In a year when unusual climactic conditions have caused widespread flooding in the US Midwest, Nepal, India, and most recently Venezuela, Japan has also become a victim of what might appear to be a global meteorological conspiracy. Temperatures are an average 1-3 degrees below normal, and southern Japan has had four times the usual amount of rainfall for this time of year, causing lethal landslides in populated areas.

One of the first actions of the new government led by the Prime Minister, Morihiro Hosokawa, was to establish an emergency flood-relief centre headed by a cabinet minister to co-ordinate aid to the Kagoshima area, which yesterday was battered anew by a typhoon coming in from the Pacific Ocean. In the 24 hours from Monday to Tuesday morning 57 landslides were reported around Kyushu. Meteorologists in Tokyo say the unusually heavy rainfall has been caused by a disruption in the westerly winds that prevail in the northern hemisphere, which have been pushing cold Arctic air southwards over Japan. The same disruption contributed to the flooding in the mid-western US. At the same time, the recurrence of the phenomenon of El Nino, in which the sea temperature rises in the Pacific off South America, seems to be preventing high-pressure systems, with their accompanying warm weather, from working their way up to Japan.
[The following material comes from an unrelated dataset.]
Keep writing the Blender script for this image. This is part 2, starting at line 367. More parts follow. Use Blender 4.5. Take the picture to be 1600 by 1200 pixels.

According to Shigenori Sakai, of the Meterological Agency, Kagoshima received 10 times as much rain as St Louis in the last month. 'It is the worst rainfall since records started,' he said.

Kagoshima has a history of flood- related damage. It lies directly in the route of typhoons that sweep in from the Pacific every year. In addition, much of the surrounding area is hilly and made up of volcanic ash deposits, which are less stable than clay slopes. With limited space for house-building, many residences are perched on hillsides, and become death-traps when the landslides begin.

According to one eyewitness in Yoshinocho, north-east of Kagoshima city, a group of people were swept into the sea by a series of landslides but fishing boats were prevented from rescuing them by the debris and the high waves in the sea.

Noriaki Kikuura, a teacher who lives close to the sea in Kagoshima, was forced to flee his house last Friday when a mudslide began. He found he was trapped between two collapsing portions of the hillside.

Below him he saw some 300 people holding on to an embankment facing the sea. A third landslide began, washing some of the people into the sea. Though fishing boats arrived, they were only able to throw lifebuoys into the water.